On the patio are four aviaries housing pigeons that have recovered and will soon be released at a volunteer’s home an hour outside Las Vegas; pigeons with permanent injuries are taken to a sanctuary in Phoenix.

As word spread, Lofty Hopes also began taking in other animals from shelters that had run out of space. The apartment is home to two parrots, a duck, a chicken, a quail, a rabbit, guinea pigs, two iguanas and a chinchilla.

Even with care, not all the pigeons can be saved. Billie the Pidge, the second cowboy hat pigeon captured, died this month. Hillman said he appeared sick as soon as he was captured.

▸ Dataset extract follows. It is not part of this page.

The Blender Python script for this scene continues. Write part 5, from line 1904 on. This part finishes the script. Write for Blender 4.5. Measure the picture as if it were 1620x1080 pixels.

The organization’s resources have been stretched thin lately with the addition of daily stakeouts for Coolamity Jane. “But who else is going to do it?” Hillman said. “Not that many people care about pigeons.”

‘She’s out there’

Just before 8 a.m. during the recent Friday stakeout, Hillman spotted a flock of birds perched on a rooftop and thought Coolamity was with them. She rushed to get a closer look, but it was a false alarm.

“I’m just seeing pigeons in cowboy hats all the time now,” she joked, walking back to the van.

Hillman has come close to trapping Coolamity several times, but she said the bird has learned to walk around the trap to find bits of food, rather than underneath it. Hillman has tried setting up her trap in different parts of the parking lot or moving her car — which she believes the bird now recognizes — but she worries Coolamity has become wise to her tactics. She sees the bird, still wearing the cowboy hat, now faded to pink, every few days.

By about 12:30 p.m., the flock that often accompanies Coolamity had come and gone twice. Coolamity was nowhere in sight. Hillman decided to pack up the trap and call it a day.

“She got me again,” Hillman said as she placed her gear in the van. But Hillman said she would be back the next day. “She’s out there and I’m going to find her.”